Can someone explain why this equation has 6 roots? Doesn't

>>8945143
It's not a polynomial in z.

>>8945149
could you elaborate?

>>8945143
It's no longer a polynomial once you introduce the conjugate.
Polynomials only allow you to add together scalar multiples of powers of the same variable.

>>8945158
well then how can the answer be "z =..." and then 6 solutions follow. Can you explain how they arrive at that conclusion?

>>8945163
Because z determines both z and its conjugate...

>>8945168
Ok I understand that but then I should be getting z as something to the fifth (I think?) power for this to all add up, and I'm not getting that. Could you explain how you would solve this equation a bit more in detail? I really wanna understand how this works

>>8945176
change it to rational expression, you'll get 2z^5 in the numerator

>>8945180
thanks that helped, although I'm still stumped because I'm now getting 2e^(5*i*x)/r = 1 and I don't really know what to do with the r, I tried just setting doing 2(r^5)*e^(5*i*x) = r^6 but I get stuck here as well... really appreciate the help btw

Oi, brainlet,
let z be equal to a + bi
and, obviously, z* = a - bi

Do that out and use an equality of complex numbers to get two equations, in which you should find 6 answers. Obvious one is z = 0

>>8945176

What the other guy is trying to tell you is that a polynomial has to have, algebraically, the EXACT SAME THING in all the terms for the fundamental theorem of algebra to work as stated.

For example, x^4 - x^3 + 2x + 5 = 0 is a polynomial. The x is present in all terms and "follows the rules" of what a polynomial is. The degree of the polynomial is four (the term with the highest exponent), the coefficient of the quadratic term is zero, and in the last term, x is raised to the power of zero. Specifically, the above is a /univariate polynomial equation/. This is the fancy and technically correct way of saying that the above thing has ONE VARIABLE, involves a POLYNOMIAL, and is an EQUATION where one side is a polynomial, and the other side is set equal to zero. Let me call these things UPEs for short. x^2 - y = 0 is NOT a UPE (two variables). x^3 - x is NOT A UPE (not an equation, just a polynomial, an expression). ax^2 + bx + c = 0 IS a UPE, where a-c are the appropriate coefficients. The thing in the OP is NOT a UPE (two algebraically distinct variables, though in specific cases they may evaluate to the same thing).

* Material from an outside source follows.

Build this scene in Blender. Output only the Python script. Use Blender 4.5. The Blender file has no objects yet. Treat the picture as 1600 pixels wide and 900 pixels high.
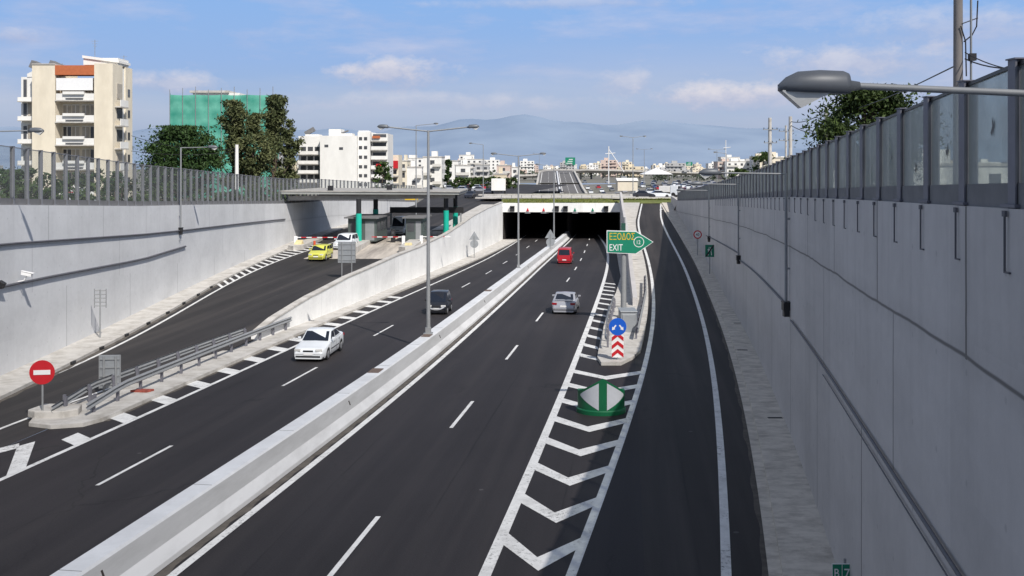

Statements about "polynomials" like the quadratic formula, the cubic formula, Abel-Ruffini and the fundamental theorem of algebra and so on are generally statements about /univariate polynomial equations/. Mathematicians just call them "polynomials" in general even though they're often /polynomial equations/, because the above noise is a pain in the ass to spit out, as you're gathering.

Let's be lazy and plug this into Wolfram Alpha. Take the below string, plug it in there, and see what WA tells you. Notice especially that there is a /difference/ between whether we assume z is real, or complex (real numbers have complex conjugates as well).

2 z^2 - conjugate(z)^3 = 0

>>8945143
Note that what you have there is actually a rational function. And if you have studied those functions, you know that what determines the roots of a rational function is the polynomial at its numerator.

Now, what degree does the numerator of this rational function have?

>>8945197
Shitty and unnecessarily convoluted approach, you are the brainlet here. Better one would be:

[math] z=Re^{i \theta} [/math]
[math] 2 R^2 e^{2 i \theta}=R^3 e^{-3 i \theta} [\math]
This form of the equation clearly shows R=z=0 is a solution
[math] 2=R e^{-5 i \theta} [\math]
R must be 2 since the modulus of the exponential is 1 and R>0 by definition.
To get a strictly real value of [math]Re^{-5 i \theta}[/math] we need [math] -5 \theta = 2 \pi n, n=0,1,2,... [/math] which is satisfied for [math] \theta=0, 2\pi/5, 4\pi/5, 6\pi/5, 8\pi/5 [\math]

>>8945213
>*teleports behind you*
>unnecessarily convoluted approach, kiddo
>*kills you with shit formatting*

>>8945213
Wow your dad should have pulled out

>>8945223

either that or his mother should have swallowed him, same diff :^)

>>8945222
>heh... nothing personnel, piggot (that's a portmanteau of "pig" and "faggot" -- it means pig-faggot)